The company which operated for five years laid the foundation for the emergence of Finnish design.

Porvoo Museum’s new exhibition Phenomenal Iris presents the company Aktiebolaget Iris, which operated in Porvoo at the turn of the century. The exhibition in Holm House and the Old Town Hall gives a comprehensive review of the work of the company and the artists that led it, in Porvoo and in the world.

AB Iris operated in the years 1897–1902 and it manufactured furniture and ceramics. The company was founded in the spirit of the Arts and Crafts movement as a response to the factory-produced unaesthetic and low-quality products that resulted from rapid industrialisation. It was the first art industrial business to use this approach in Finland.

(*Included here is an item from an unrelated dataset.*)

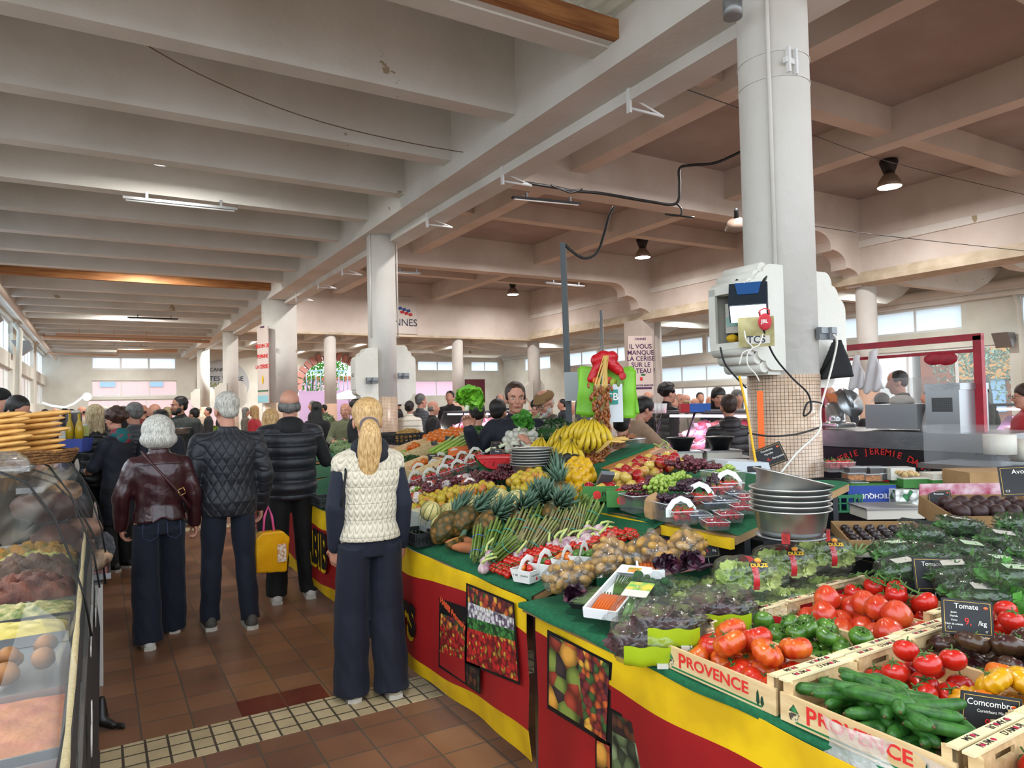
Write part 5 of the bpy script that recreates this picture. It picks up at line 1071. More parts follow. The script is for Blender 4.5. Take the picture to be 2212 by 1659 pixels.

”AB Iris operated for only five years, but despite the short time it became a phenomenon. It revolutionized Finnish design and its high quality artisanal products were the height of Jugendstil in Finland. The colours of the Iris ceramics were innovative and bold,” says the museum director Johanna Lehto-Vahtera.

The company had a shop in Helsinki, but production took place in Porvoo. At its height the factory employed 60 workers and subcontracted numerous artisans in the area.

The continually growing Iris collection is one of the oldest and most significant in Porvoo Museum. It is a key collection both in Finland and internationally. The Phenomenal Iris exhibition contains material that has not been shown before.

Artists In Charge

AB Iris was an artist-led business. The artistic director and furniture designer was the Swedish artist Louis Sparre, who had been invited to Finland by Axel Gallén. Sparre in turn recruited the English artist Alfred William Finch to lead the ceramics department. Finch brought with him new ideas, such as a new colour scheme for ceramic products.

Louis Sparre was enamoured with Finland, and he was one of the artists of the era that searched for Finnishness and strengthened nationalism through art. The art of A. W. Finch was influenced by French Neo-Impressionism. Artworks by Sparre and Finch are exhibited in the main room of the Old Town Hall.

”Paintings by A.W. Finch play with colours, and Louis Sparre depicted shifts in light with great sensitivity. Both also worked with printmaking and their love for the unique Old Porvoo is visible in the works,” describes museum lector Margaretha Jämbäck.

In Holm House the exhibition takes the visitors to the history of Iris, and to the world of furniture design and tiled stoves. The Old Town Hall exhibits Iris ceramics and an interior decorated with a set of furniture from Porvoo. In the main room of the Old Town Hall you can find visual arts by Louis Sparre and A. W. Finch.